* Data excerpt

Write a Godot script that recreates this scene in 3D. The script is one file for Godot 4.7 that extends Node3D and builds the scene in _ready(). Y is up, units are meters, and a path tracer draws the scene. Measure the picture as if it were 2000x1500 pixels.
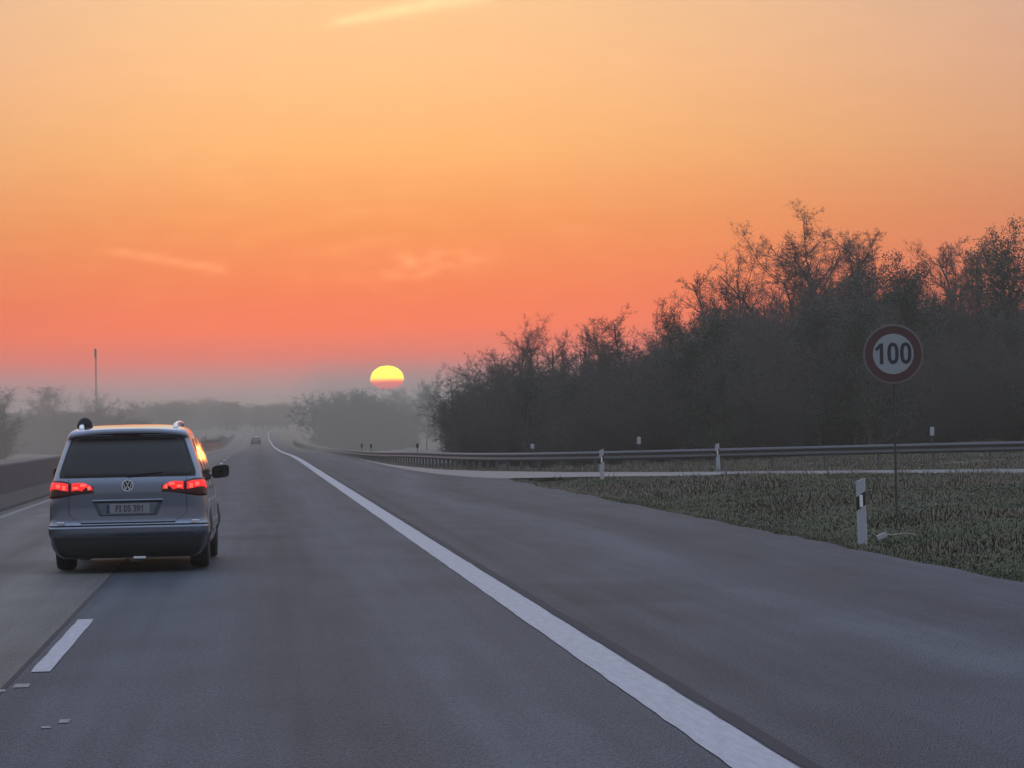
extends Node3D
# A motorway at sunrise: a grey people carrier ahead, the sun low in the haze, bare trees to the right.
# Places along the road are given as (lateral metres to the right, metres ahead); the road runs along -Z.

var rng := RandomNumberGenerator.new()
var used := {}
var mats := {}

# ------------------------------------------------------------------ small helpers
class Buf:
	var v := PackedVector3Array()
	var n := PackedVector3Array()
	var uv := PackedVector2Array()
	var uv2 := PackedVector2Array()
	var idx := PackedInt32Array()
	func put(p: Vector3, nn: Vector3, u := Vector2.ZERO, u2 := Vector2.ZERO) -> int:
		v.append(p); n.append(nn); uv.append(u); uv2.append(u2)
		return v.size() - 1
	func face(a: int, b: int, c: int) -> void:
		var g := (v[b] - v[a]).cross(v[c] - v[a])
		if g.dot(n[a] + n[b] + n[c]) > 0.0:
			idx.append(a); idx.append(c); idx.append(b)
		else:
			idx.append(a); idx.append(b); idx.append(c)
	func tri(a: Vector3, b: Vector3, c: Vector3) -> void:
		var g := (b - a).cross(c - a).normalized()
		var i := put(a, g); put(b, g); put(c, g)
		face(i, i + 1, i + 2)
	func quad(a: Vector3, b: Vector3, c: Vector3, d: Vector3) -> void:
		var g := (b - a).cross(c - a).normalized()
		var i := put(a, g); put(b, g); put(c, g); put(d, g)
		face(i, i + 1, i + 2); face(i, i + 2, i + 3)
	func tube(p: Vector3, q: Vector3, r0: float, r1: float, sides: int) -> void:
		var d := (q - p).normalized()
		var a := d.cross(Vector3.UP if absf(d.y) < 0.9 else Vector3.RIGHT).normalized()
		var b := d.cross(a)
		var at := v.size()
		for k in sides:
			var t := TAU * k / sides
			var o := a * cos(t) + b * sin(t)
			put(p + o * r0, o); put(q + o * r1, o)
		for k in sides:
			var i := at + 2 * k
			var j := at + 2 * ((k + 1) % sides)
			face(i, j, j + 1); face(i, j + 1, i + 1)
	func spike(p: Vector3, q: Vector3, r: float) -> void:
		var d := (q - p).normalized()
		var a := d.cross(Vector3.UP if absf(d.y) < 0.9 else Vector3.RIGHT).normalized()
		var b := d.cross(a)
		var at := v.size()
		for k in 3:
			var t := TAU * k / 3.0
			var o := a * cos(t) + b * sin(t)
			put(p + o * r, o)
		put(q, d)
		for k in 3:
			face(at + k, at + (k + 1) % 3, at + 3)
	func box(c: Vector3, s: Vector3, bas := Basis.IDENTITY, bev := 0.0) -> void:
		# a box with chamfered edges: each face inset by bev, joined by chamfers
		var h := s * 0.5
		var e := minf(bev, minf(h.x, minf(h.y, h.z)) * 0.9)
		if e <= 0.0:
			for ax in 3:
				for sg in [-1.0, 1.0]:
					var nn := Vector3.ZERO; nn[ax] = sg
					var i1 := (ax + 1) % 3; var i2 := (ax + 2) % 3
					var at := v.size()
					for q in [[-1, -1], [1, -1], [1, 1], [-1, 1]]:
						var p := Vector3.ZERO
						p[ax] = sg * h[ax]; p[i1] = q[0] * h[i1]; p[i2] = q[1] * h[i2]
						put(c + bas * p, (bas * nn).normalized(), Vector2(p[i1], p[i2]))
					face(at, at + 1, at + 2); face(at, at + 2, at + 3)
			return
		var ids := {}
		for ax in 3:
			for sg in [-1.0, 1.0]:
				var nn := Vector3.ZERO; nn[ax] = sg
				var i1 := (ax + 1) % 3; var i2 := (ax + 2) % 3
				var at := v.size()
				for q in [[-1, -1], [1, -1], [1, 1], [-1, 1]]:
					var p := Vector3.ZERO
					p[ax] = sg * h[ax]; p[i1] = q[0] * (h[i1] - e); p[i2] = q[1] * (h[i2] - e)
					var id := put(c + bas * p, (bas * nn).normalized(), Vector2(p[i1], p[i2]))
					var sgn := Vector3i(int(signf(p.x)), int(signf(p.y)), int(signf(p.z)))
					ids[[ax, sgn]] = id
				face(at, at + 1, at + 2); face(at, at + 2, at + 3)
		for ax in 3:
			var i1 := (ax + 1) % 3; var i2 := (ax + 2) % 3
			for s1 in [-1, 1]:
				for s2 in [-1, 1]:
					var lo := Vector3i.ZERO; lo[ax] = -1; lo[i1] = s1; lo[i2] = s2
					var hi := lo; hi[ax] = 1
					face(ids[[i1, lo]], ids[[i1, hi]], ids[[i2, hi]]); face(ids[[i1, lo]], ids[[i2, hi]], ids[[i2, lo]])
		for x in [-1, 1]:
			for y in [-1, 1]:
				for z in [-1, 1]:
					var k := Vector3i(x, y, z)
					face(ids[[0, k]], ids[[1, k]], ids[[2, k]])
	func grid(f: Callable, ni: int, nj: int, outward: Vector3, su := 1.0, sv := 1.0) -> void:
		# a surface P(i, j) with normals from its neighbours, turned so that most of them look along outward (or away from it if it is a centre: use lathe)
		var at := v.size()
		var pts := PackedVector3Array()
		for j in nj + 1:
			for i in ni + 1:
				pts.append(f.call(i, j))
		var sum := 0.0
		for j in nj + 1:
			for i in ni + 1:
				var l := pts[j * (ni + 1) + maxi(i - 1, 0)]; var r := pts[j * (ni + 1) + mini(i + 1, ni)]
				var d := pts[maxi(j - 1, 0) * (ni + 1) + i]; var u := pts[mini(j + 1, nj) * (ni + 1) + i]
				var g := (r - l).cross(u - d).normalized()
				if g == Vector3.ZERO: g = outward
				sum += g.dot(outward)
				put(pts[j * (ni + 1) + i], g, Vector2(i * su / ni, j * sv / nj), Vector2(i * su / ni, j * sv / nj))
		if sum < 0.0:
			for k in range(at, v.size()): n[k] = -n[k]
		for j in nj:
			for i in ni:
				var a := at + j * (ni + 1) + i
				face(a, a + 1, a + ni + 2); face(a, a + ni + 2, a + ni + 1)
	func lathe(c: Vector3, axis: Vector3, prof: Array, sides: int) -> void:
		# prof: Vector2(radius, along the axis)
		var a := axis.cross(Vector3.UP if absf(axis.y) < 0.9 else Vector3.RIGHT).normalized()
		var b := axis.cross(a)
		for k in prof.size() - 1:
			var p: Vector2 = prof[k]; var q: Vector2 = prof[k + 1]
			var t := q - p
			var nr := Vector2(t.y, -t.x).normalized()
			if nr.x < 0.0 or (absf(nr.x) < 1e-4 and nr.y * (p.y + q.y) < 0.0): nr = -nr
			var at := v.size()
			for m in sides + 1:
				var w := TAU * m / sides
				var o := a * cos(w) + b * sin(w)
				var nn := (o * nr.x + axis * nr.y).normalized()
				put(c + o * p.x + axis * p.y, nn); put(c + o * q.x + axis * q.y, nn)
			for m in sides:
				var i := at + 2 * m
				face(i, i + 2, i + 3); face(i, i + 3, i + 1)
	func done() -> ArrayMesh:
		var a := []
		a.resize(Mesh.ARRAY_MAX)
		a[Mesh.ARRAY_VERTEX] = v; a[Mesh.ARRAY_NORMAL] = n; a[Mesh.ARRAY_TEX_UV] = uv; a[Mesh.ARRAY_TEX_UV2] = uv2; a[Mesh.ARRAY_INDEX] = idx
		var m := ArrayMesh.new()
		m.add_surface_from_arrays(Mesh.PRIMITIVE_TRIANGLES, a)
		return m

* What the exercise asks
Reproduce the whole listing exactly, but not the images in it.

* Exercise output
Write a Godot script that recreates this scene in 3D. The script is one file for Godot 4.7 that extends Node3D and builds the scene in _ready(). Y is up, units are meters, and a path tracer draws the scene. Measure the picture as if it were 2000x1500 pixels.
extends Node3D
# A motorway at sunrise: a grey people carrier ahead, the sun low in the haze, bare trees to the right.
# Places along the road are given as (lateral metres to the right, metres ahead); the road runs along -Z.

var rng := RandomNumberGenerator.new()
var used := {}
var mats := {}

# ------------------------------------------------------------------ small helpers
class Buf:
	var v := PackedVector3Array()
	var n := PackedVector3Array()
	var uv := PackedVector2Array()
	var uv2 := PackedVector2Array()
	var idx := PackedInt32Array()
	func put(p: Vector3, nn: Vector3, u := Vector2.ZERO, u2 := Vector2.ZERO) -> int:
		v.append(p); n.append(nn); uv.append(u); uv2.append(u2)
		return v.size() - 1
	func face(a: int, b: int, c: int) -> void:
		var g := (v[b] - v[a]).cross(v[c] - v[a])
		if g.dot(n[a] + n[b] + n[c]) > 0.0:
			idx.append(a); idx.append(c); idx.append(b)
		else:
			idx.append(a); idx.append(b); idx.append(c)
	func tri(a: Vector3, b: Vector3, c: Vector3) -> void:
		var g := (b - a).cross(c - a).normalized()
		var i := put(a, g); put(b, g); put(c, g)
		face(i, i + 1, i + 2)
	func quad(a: Vector3, b: Vector3, c: Vector3, d: Vector3) -> void:
		var g := (b - a).cross(c - a).normalized()
		var i := put(a, g); put(b, g); put(c, g); put(d, g)
		face(i, i + 1, i + 2); face(i, i + 2, i + 3)
	func tube(p: Vector3, q: Vector3, r0: float, r1: float, sides: int) -> void:
		var d := (q - p).normalized()
		var a := d.cross(Vector3.UP if absf(d.y) < 0.9 else Vector3.RIGHT).normalized()
		var b := d.cross(a)
		var at := v.size()
		for k in sides:
			var t := TAU * k / sides
			var o := a * cos(t) + b * sin(t)
			put(p + o * r0, o); put(q + o * r1, o)
		for k in sides:
			var i := at + 2 * k
			var j := at + 2 * ((k + 1) % sides)
			face(i, j, j + 1); face(i, j + 1, i + 1)
	func spike(p: Vector3, q: Vector3, r: float) -> void:
		var d := (q - p).normalized()
		var a := d.cross(Vector3.UP if absf(d.y) < 0.9 else Vector3.RIGHT).normalized()
		var b := d.cross(a)
		var at := v.size()
		for k in 3:
			var t := TAU * k / 3.0
			var o := a * cos(t) + b * sin(t)
			put(p + o * r, o)
		put(q, d)
		for k in 3:
			face(at + k, at + (k + 1) % 3, at + 3)
	func box(c: Vector3, s: Vector3, bas := Basis.IDENTITY, bev := 0.0) -> void:
		# a box with chamfered edges: each face inset by bev, joined by chamfers
		var h := s * 0.5
		var e := minf(bev, minf(h.x, minf(h.y, h.z)) * 0.9)
		if e <= 0.0:
			for ax in 3:
				for sg in [-1.0, 1.0]:
					var nn := Vector3.ZERO; nn[ax] = sg
					var i1 := (ax + 1) % 3; var i2 := (ax + 2) % 3
					var at := v.size()
					for q in [[-1, -1], [1, -1], [1, 1], [-1, 1]]:
						var p := Vector3.ZERO
						p[ax] = sg * h[ax]; p[i1] = q[0] * h[i1]; p[i2] = q[1] * h[i2]
						put(c + bas * p, (bas * nn).normalized(), Vector2(p[i1], p[i2]))
					face(at, at + 1, at + 2); face(at, at + 2, at + 3)
			return
		var ids := {}
		for ax in 3:
			for sg in [-1.0, 1.0]:
				var nn := Vector3.ZERO; nn[ax] = sg
				var i1 := (ax + 1) % 3; var i2 := (ax + 2) % 3
				var at := v.size()
				for q in [[-1, -1], [1, -1], [1, 1], [-1, 1]]:
					var p := Vector3.ZERO
					p[ax] = sg * h[ax]; p[i1] = q[0] * (h[i1] - e); p[i2] = q[1] * (h[i2] - e)
					var id := put(c + bas * p, (bas * nn).normalized(), Vector2(p[i1], p[i2]))
					var sgn := Vector3i(int(signf(p.x)), int(signf(p.y)), int(signf(p.z)))
					ids[[ax, sgn]] = id
				face(at, at + 1, at + 2); face(at, at + 2, at + 3)
		for ax in 3:
			var i1 := (ax + 1) % 3; var i2 := (ax + 2) % 3
			for s1 in [-1, 1]:
				for s2 in [-1, 1]:
					var lo := Vector3i.ZERO; lo[ax] = -1; lo[i1] = s1; lo[i2] = s2
					var hi := lo; hi[ax] = 1
					face(ids[[i1, lo]], ids[[i1, hi]], ids[[i2, hi]]); face(ids[[i1, lo]], ids[[i2, hi]], ids[[i2, lo]])
		for x in [-1, 1]:
			for y in [-1, 1]:
				for z in [-1, 1]:
					var k := Vector3i(x, y, z)
					face(ids[[0, k]], ids[[1, k]], ids[[2, k]])
	func grid(f: Callable, ni: int, nj: int, outward: Vector3, su := 1.0, sv := 1.0) -> void:
		# a surface P(i, j) with normals from its neighbours, turned so that most of them look along outward (or away from it if it is a centre: use lathe)
		var at := v.size()
		var pts := PackedVector3Array()
		for j in nj + 1:
			for i in ni + 1:
				pts.append(f.call(i, j))
		var sum := 0.0
		for j in nj + 1:
			for i in ni + 1:
				var l := pts[j * (ni + 1) + maxi(i - 1, 0)]; var r := pts[j * (ni + 1) + mini(i + 1, ni)]
				var d := pts[maxi(j - 1, 0) * (ni + 1) + i]; var u := pts[mini(j + 1, nj) * (ni + 1) + i]
				var g := (r - l).cross(u - d).normalized()
				if g == Vector3.ZERO: g = outward
				sum += g.dot(outward)
				put(pts[j * (ni + 1) + i], g, Vector2(i * su / ni, j * sv / nj), Vector2(i * su / ni, j * sv / nj))
		if sum < 0.0:
			for k in range(at, v.size()): n[k] = -n[k]
		for j in nj:
			for i in ni:
				var a := at + j * (ni + 1) + i
				face(a, a + 1, a + ni + 2); face(a, a + ni + 2, a + ni + 1)
	func lathe(c: Vector3, axis: Vector3, prof: Array, sides: int) -> void:
		# prof: Vector2(radius, along the axis)
		var a := axis.cross(Vector3.UP if absf(axis.y) < 0.9 else Vector3.RIGHT).normalized()
		var b := axis.cross(a)
		for k in prof.size() - 1:
			var p: Vector2 = prof[k]; var q: Vector2 = prof[k + 1]
			var t := q - p
			var nr := Vector2(t.y, -t.x).normalized()
			if nr.x < 0.0 or (absf(nr.x) < 1e-4 and nr.y * (p.y + q.y) < 0.0): nr = -nr
			var at := v.size()
			for m in sides + 1:
				var w := TAU * m / sides
				var o := a * cos(w) + b * sin(w)
				var nn := (o * nr.x + axis * nr.y).normalized()
				put(c + o * p.x + axis * p.y, nn); put(c + o * q.x + axis * q.y, nn)
			for m in sides:
				var i := at + 2 * m
				face(i, i + 2, i + 3); face(i, i + 3, i + 1)
	func done() -> ArrayMesh:
		var a := []
		a.resize(Mesh.ARRAY_MAX)
		a[Mesh.ARRAY_VERTEX] = v; a[Mesh.ARRAY_NORMAL] = n; a[Mesh.ARRAY_TEX_UV] = uv; a[Mesh.ARRAY_TEX_UV2] = uv2; a[Mesh.ARRAY_INDEX] = idx
		var m := ArrayMesh.new()
		m.add_surface_from_arrays(Mesh.PRIMITIVE_TRIANGLES, a)
		return m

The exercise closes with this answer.